- The Washington Times - Monday, March 27, 2023

Twitter’s valuation has dropped sharply since Elon Musk’s takeover last year, the CEO told employees in an email.

Mr. Musk bought the social media company for $44 billion in October and took it private, only to see its value diminish to about $20 billion, he said in an email that was shared with The New York Times.

Twitter’s new owner told workers that the company was once four months away from running out of cash and that the social media company should be thought of as an inverse start-up as it works to avoid additional financial pain.

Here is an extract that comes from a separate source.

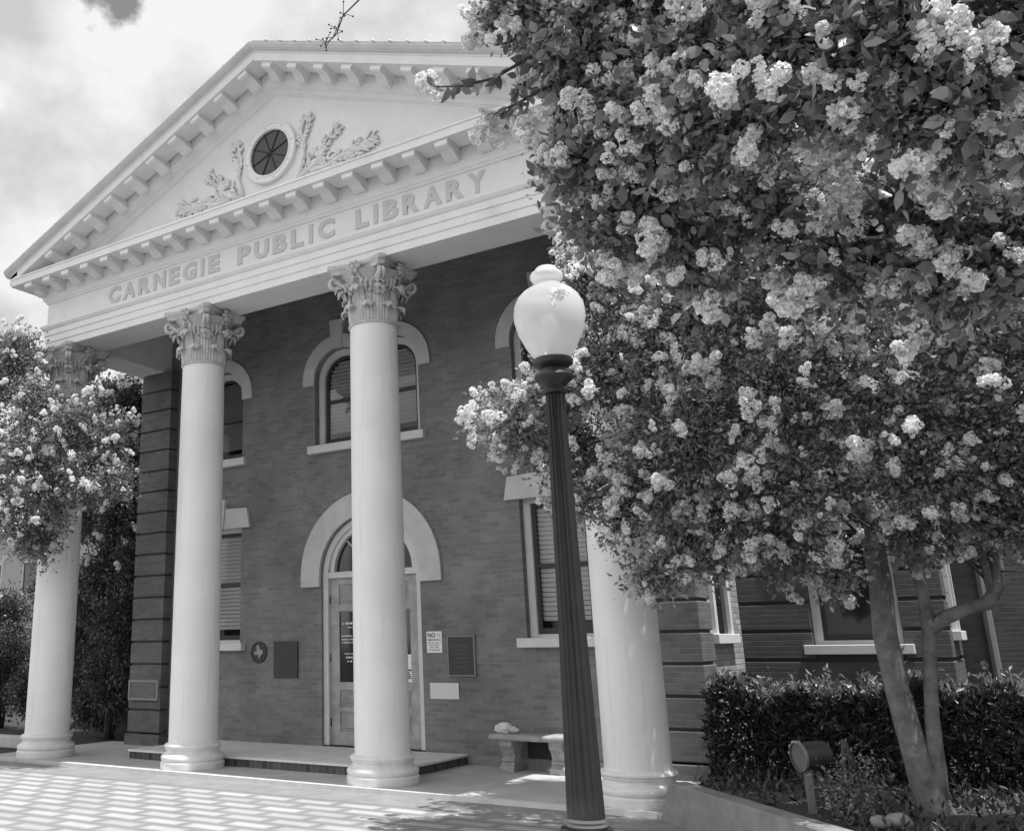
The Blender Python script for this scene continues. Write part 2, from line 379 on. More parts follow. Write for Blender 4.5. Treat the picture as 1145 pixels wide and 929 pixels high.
def window_fill(c, hw, z0, ztop_or_spring, arched, y, parent, blind=BLIND, meet=.5, axis='y', gap=.12, blind_to=None):
    """casing (the part), with sash, glass and blind as sub-parts"""
    z1 = ztop_or_spring
    L = (lambda h, a, b: arch_loop(c, h, a, b)) if arched else (lambda h, a, b: rect_loop(c-h, c+h, a, b))
    zi = z1 if arched else z1
    top = z1 + hw if arched else z1
    k = .1
    cas = band(L(hw, z0, z1), L(hw-k, z0, z1 if arched else z1-k), y+.12, y+.23)
    cas.box((c-hw+.002, y+.13, z0), (c+hw-.002, y+.23, z0+.055))
    w = obj('window', cas, TRIM, parent, 30)
    h2 = hw-k-.004; zt = z1 if arched else z1-k-.004
    sm = band(L(h2, z0+.056, zt), L(h2-.045, z0+.056, zt if arched else zt-.045), y+.175, y+.215)
    sm.box((c-h2+.045, y+.177, z0+.056), (c+h2-.045, y+.213, z0+.13))
    zm = z0 + (top-z0)*meet
    sm.box((c-h2+.045, y+.177, zm-.028), (c+h2-.045, y+.213, zm+.028))
    obj('sash', sm, SASH, w)
    gl = L(h2-.03, z0+.08, zt if arched else zt-.03)
    n = len(gl); obj('pane', MB().add([(p[0], y+.195, p[1]) for p in gl], [tuple(range(n))]), GLASS, w)
    bm_ = MB(); z = top-.07; bot = blind_to if blind_to is not None else z0+.13+gap
    while z > bot:
        half = h2-.03
        if arched and z > z1: half = math.sqrt(max(0, (h2-.03)**2-(z-z1)**2))
        if half > .05:
            bm_.add([(c-half, y+.236, z+.024),(c+half, y+.236, z+.024),(c+half, y+.275, z-.024),(c-half, y+.275, z-.024),
                     (c-half, y+.237, z+.027),(c+half, y+.237, z+.027),(c+half, y+.276, z-.021),(c-half, y+.276, z-.021)],
                    [(0,1,2,3),(7,6,5,4),(0,4,5,1),(1,5,6,2),(2,6,7,3),(3,7,4,0)])
        z -= .062
    obj('blind', bm_, blind, w)
    rm = L(hw, z0, z1); n = len(rm); obj('dark_room', MB().add([(p[0], y+.6, p[1]) for p in rm]+[(p[0], y+.301, p[1]) for p in rm], [tuple(range(n))]+[(i, n+i, n+(i+1) % n, (i+1) % n) for i in range(n)]), BLACK, w)
    return w
# upper arched windows
def upper(c, keyside=True, legs=(True, True)):
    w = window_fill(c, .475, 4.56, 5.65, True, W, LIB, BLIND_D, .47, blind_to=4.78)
    out = [(c-.69*math.cos(math.pi*i/24), 5.65+.69*math.sin(math.pi*i/24)) for i in range(25)]; inn = [(c-.478*math.cos(math.pi*i/24), 5.65+.478*math.sin(math.pi*i/24)) for i in range(25)]
    if legs[0]: out.insert(0, (c-.69, 5.57)); inn.insert(0, (c-.478, 5.57))
    if legs[1]: out.append((c+.69, 5.57)); inn.append((c+.478, 5.57))
    return w, out, inn
for i, c in enumerate((side_c[0], side_c[1])):
    w, out, inn = upper(c); mb = band(out, inn, W-.04, W+.05); mb.prism([(c-.09, 6.12),(c+.09, 6.12),(c+.135, 6.58),(c-.135, 6.58)], 'y', W-.065, W+.02)
    obj('window_hood', mb, HOOD, w, 30); obj('window_sill', MB().bevbox((c-.58, W-.09, 4.44), (c+.58, W+.12, 4.565), .008), TRIM, w)
for i, c in enumerate(twin_c):
    w, out, inn = upper(c)
    cut = [(o, n) for o, n in zip(out, inn)]
    if i == 0: cut = [(((min(o[0], 4.518)), o[1]) if o[1] > 6.1 or o[0] < c else (4.518, max(o[1], 5.57)), n) for o, n in cut]
    else: cut = [((max(o[0], 4.522), o[1]) if o[1] > 6.1 or o[0] > c else (4.522, max(o[1], 5.57)), n) for o, n in cut]
    mb = band([p[0] for p in cut], [p[1] for p in cut], W-.04, W+.05); mb.prism([(c-.09, 6.12),(c+.09, 6.12),(c+.135, 6.58),(c-.135, 6.58)], 'y', W-.065, W+.02)
    obj('window_hood', mb, HOOD, w, 30)
    x0, x1 = (3.46, 4.519) if i == 0 else (4.521, 5.58)
    obj('window_sill', MB().bevbox((x0, W-.09, 4.44), (x1, W+.12, 4.565), .008), TRIM, w)
# ground-floor windows
for c in side_c:
    w = window_fill(c, .49, 1.58, 3.45, False, W, LIB, BLIND, .5)
    mb = MB().prism([(c-.69, 3.405),(c-.14, 3.405),(c-.17, 3.74),(c-.63, 3.72)], 'y', W-.05, W+.05)
    mb.prism([(c+.14, 3.405),(c+.69, 3.405),(c+.63, 3.72),(c+.17, 3.74)], 'y', W-.05, W+.05)
    mb.prism([(c-.138, 3.40),(c+.138, 3.40),(c+.172, 3.9),(c-.172, 3.9)], 'y', W-.075, W+.04)
    obj('window_lintel', mb, HOOD, w); obj('window_sill', MB().bevbox((c-.6, W-.1, 1.47), (c+.6, W+.12, 1.588), .008), TRIM, w)
# door
def door():
    hw, zs, y = .87, 2.55, W
    out = arch_loop(DC, 1.23, 2.39, 2.55, 28); inn = arch_loop(DC, .88, 2.39, 2.55, 28)
    fr = band(arch_loop(DC, hw, .125, zs, 28), arch_loop(DC, hw-.09, .125, zs, 28), y+.05, y+.2)
    fr.box((DC-hw+.085, y+.06, 2.51), (DC+hw-.085, y+.2, 2.60))
    r1 = [(DC-.765*math.cos(math.pi*i/28), 2.6+.74*math.sin(math.pi*i/28)) for i in range(29)]; r2 = [(DC-.69*math.cos(math.pi*i/28), 2.6+.66*math.sin(math.pi*i/28)) for i in range(29)]
    fr2 = band(r1, r2, y+.09, y+.18); fr.add(fr2.v, fr2.f)
    d = obj('door_frame', fr, TRIM, LIB, 30)
    obj('arch_hood', band(out, inn, y-.045, y+.05), HOOD, d, 30)
    fan = [(DC-.7*math.cos(math.pi*i/28), 2.6+.67*math.sin(math.pi*i/28)) for i in range(29)]
    obj('fan_pane', MB().add([(p[0], y+.16, p[1]) for p in fan], [tuple(range(29))]), DGLASS, d)
    mb = MB()
    for a in (45, 90, 135): mb.tube([(DC, y+.15, 2.61), (DC+.69*math.cos(R(a)), y+.15, 2.6+.66*math.sin(R(a)))], .012, 4)
    obj('muntin', mb, TRIM, d)
    for s in (-1, 1):
        x0, x1 = (DC-.775, DC-.004) if s < 0 else (DC+.004, DC+.775)
        g0, g1 = x0+.155, x1-.155; z0, z1 = .14, 2.505
        mb = MB(); ya, yb = y+.11, y+.155
        mb.box((x0, ya, z0), (g0, yb, z1)).box((g1, ya, z0), (x1, yb, z1))
        for a, b in ((z0, .32), (.60, .66), (.90, 1.01), (2.02, 2.12), (2.42, z1)): mb.box((g0, ya, a), (g1, yb, b))
        lf = obj('door', mb, WOOD, LIB)
        for a, b in ((.32, .60), (.66, .90), (2.12, 2.42)):
            pm = MB().box((g0-.001, ya+.02, a), (g1+.001, yb-.004, b)); obj('door_panel', pm.bevbox((g0+.05, ya+.008, a+.05), (g1-.05, ya+.03, b-.05), .01), WOOD_D, lf)
        obj('door_pane', MB().box((g0-.001, ya+.02, 1.01), (g1+.001, ya+.028, 2.02)), DGLASS, lf)
        hx = x0-.004 if s < 0 else x1+.004
        for z in (.45, 1.35, 2.2): obj('hinge', MB().tube([(hx, ya-.012, z-.06), (hx, ya-.012, z+.06)], .012, 6), BRONZE, lf)
        kx = x1-.05 if s < 0 else x0+.05
        hb = MB().box((kx-.02, ya-.012, .98), (kx+.02, ya, 1.2)); hb.tube([(kx, ya-.012, 1.02), (kx, ya-.06, 1.04), (kx, ya-.06, 1.14), (kx, ya-.012, 1.16)], .01, 6)
        obj('door_handle', hb, BRONZE, lf)
        if s < 0:
            rng = random.Random(4); tm = MB(); yy = ya+.0195
            for z, a, b, h in ((1.83, .05, .42, .03), (1.78, .14, .36, .018), (1.655, .03, .40, .02), (1.605, .03, .42, .02), (1.56, .03, .38, .02), (1.40, .08, .38, .022), (1.345, .10, .36, .026), (1.29, .13, .35, .026)):
                dashes(tm, g0+a, g0+b, z, h, yy, rng)
            obj('glass_lettering', tm, mat('white_vinyl', .7, .5), lf)
    obj('threshold', MB().box((DC-.86, W+.02, .125), (DC+.86, W+.2, .138)), BLACK, d)
    obj('dark_lobby', MB().box((DC-.86, W+.32, .1), (DC+.86, W+.33, 3.5)), BLACK, d)
    # two paper notices taped inside the right-hand glass panel
    gx = DC+.775-.155
    for z0, z1, lab in ((1.19, 1.395, 'upper of two white paper notices taped on the glass of the right door leaf'), (.98+.035, 1.17, 'lower white paper notice with dark markings taped on the right door leaf')):
        t = thing('paper_notice', lab, 'notice', (gx-.07, W+.128, z0), 'paper notices taped to the door glass')
        obj('sheet', MB().box((gx-.145, W+.1275, z0), (gx-.003, W+.1295, z1)), PAPER, t)
        mk = MB(); rng = random.Random(int(z0*100))
        if z0 > 1.1: mk.box((gx-.1, W+.1262, z1-.04), (gx-.06, W+.1272, z1-.02))
        else:
            for k in range(4): mk.box((gx-.11+.012*k, W+.1262, z1-.03-.026*k), (gx-.04+.008*k, W+.1272, z1-.012-.026*k))
        obj('marking', mk, INK, t)
door()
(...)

Fast changes took place at Twitter soon after Mr. Musk’s takeover last year, with large cuts to the workforce and advertisers growing skittish amid concerns that modified rules would expose their products to appearing alongside controversial content.

Twitter shed about half of its 7,500 employees in November 2022, according to a tweet from the company’s then-head of safety and integrity Yoel Roth.

Mr. Musk said on Twitter in November 2022 that his company had seen a “massive drop in revenue, due to activist groups pressuring advertisers” despite that he had not yet overhauled the company’s rules.

Despite the financial struggles at Twitter, Mr. Musk’s March 2023 valuation places it ahead of Snap, the parent company of Snapchat, which has a market capitalization estimated to be approximately $18 billion, according to CNBC.

Twitter is not alone in making cuts, as Big Tech companies have imposed layoffs affecting tens of thousands of workers. For example, Amazon has plans to eliminate a total of 27,000 jobs in 2023, while Google said in January it was getting rid of approximately 12,000 workers.

This story is based in part on wire service reports.